A mix of onshore and offshore wind, marine and tidal, solar, geothermal and biomass dispersed across the region can meet all our long term energy needs; and provide full employment and a vital economic boost in these dark times of austerity.
The resilience foundation estimates that this would add an extra £4.3bn per year to the region (representing about 4% total economic growth to the South West economy).

This can be done.  In the last few years in Germany for example their Energiewende (Energy Transition) has seen the country rapidly move to an energy sector driven by renewables. The South West has even greater potential for renewable energy then most of Germany.

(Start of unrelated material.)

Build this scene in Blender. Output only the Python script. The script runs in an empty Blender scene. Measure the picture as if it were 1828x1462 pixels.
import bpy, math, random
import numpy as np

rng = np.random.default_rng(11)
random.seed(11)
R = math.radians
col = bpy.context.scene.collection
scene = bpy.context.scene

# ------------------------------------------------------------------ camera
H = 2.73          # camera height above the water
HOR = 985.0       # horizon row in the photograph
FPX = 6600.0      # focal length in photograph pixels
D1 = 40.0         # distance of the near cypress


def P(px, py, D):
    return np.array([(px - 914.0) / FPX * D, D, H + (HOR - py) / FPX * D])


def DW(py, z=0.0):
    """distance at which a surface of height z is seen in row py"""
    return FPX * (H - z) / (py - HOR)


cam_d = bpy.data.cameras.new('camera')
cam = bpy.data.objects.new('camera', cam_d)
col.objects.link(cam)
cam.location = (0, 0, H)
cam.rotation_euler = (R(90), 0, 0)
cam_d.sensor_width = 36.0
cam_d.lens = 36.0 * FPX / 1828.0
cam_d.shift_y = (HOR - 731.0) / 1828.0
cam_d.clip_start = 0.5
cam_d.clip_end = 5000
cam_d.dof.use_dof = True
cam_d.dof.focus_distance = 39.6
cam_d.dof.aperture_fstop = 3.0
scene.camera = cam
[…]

It is not that we lack the physical capability to implementing this plan; it is just that we lack the political will.  We need political change (and the Green Party locally is increasingly playing an important part in this), but this alone will not be enough.

To get the kind of wholesale change we need, in the timeframe available, is going to require massive mobilisations of people in the streets and in our communities.  Our governments have been keenly aware of this looming disaster since at least the 1980s, they’ve seemingly endlessly negotiated and prevaricated, and all the while the emission have been increasing exponentially.  We need people power, this is far far too important to be left to the politicians and the institutional comprises they’re forced to make.  That’s why Sunday’s march and meetings like this are so vital.  Thank you inviting me here tonight and listening to me.  See you all on Sunday!